In response to that other question which I thought was a pretty fair question I started thinking about why you would use a Delegate over simply creating an Event that fires all the logic and here is what I came up with:
Decoupling: Say you need actors to take damage from the Weather System. You could get all actors of class and filter out a specific player class and then do a foreach loop on them and fire their individual functions…or you could simply create a Delegate on the Weather system that you can have that class bind too.

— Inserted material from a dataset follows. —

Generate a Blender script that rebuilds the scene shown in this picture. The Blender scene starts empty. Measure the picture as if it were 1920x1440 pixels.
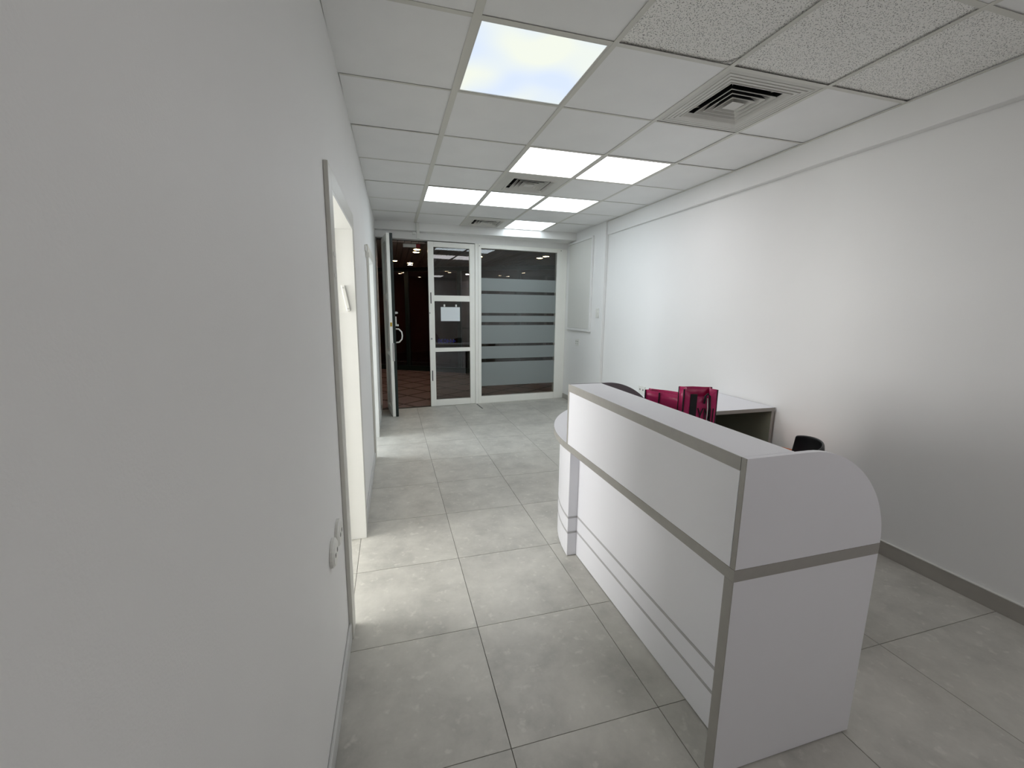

This also avoids Hard References and Dependency Chains if careful because by referencing something Permanent in the game from a Spawn Actor you avoid Directly referencing those actors. Dependency Chains is caused by Hard References, Hard References are addresses to things already loaded into memory. This means when you place a hard reference in say an Inventory System to a Blueprint with a dozen references to other things, and you have 500 inventory items…you may be forcing the engine to load 50,000 other items into memory. A lot of people discount this but it adds up quick and significantly slows down loading times
Binding and Unbinding: This goes back to Decoupling and it allows you to dynamically bind things to events. In some cases maybe you want functionality to happen during an event over a period of time but then after so long you want that functionality to stop, you can simply Unbind from that event. That part may not seem noteworthy but the ability to Bind and Unbind dynamically during run-time is pretty useful. (This may be needed in such a case that for example you want to give the player Temporary Immunity to the Damage caused by the Weather System, you could Unbind and then Bind back to it when your done)
You’ll find yourself using Dynamic Delegates (Event Dispatchers in Blueprints) when dealing with systems that you want to extend or be portable in some way.
Ultra Dynamic Sky has Delegates you can bind to for handling functionality outside of their Weather and Day/Night System when specific Weather and Time Cycle Events happen. If we didn’t have delegates you would have to open it up and manually grab hard references for everything and fire their specific events or use an Interface on them to avoid the hard reference.
So I guess you could technically get away without Hard References in some cases by using Interfaces but you would still need some way to actively grab the actors you need to fire functions on because Interfaces still need to be fired on the actor that has the interface and I do believe there is a way to get all actors with a specific interface but this would be dramatically more expensive I would think then simply binding to Dynamic Delegates.
P.S. Unreal Source Code makes use of Delegates too, they aren’t all that bad as long as you use them responsibly.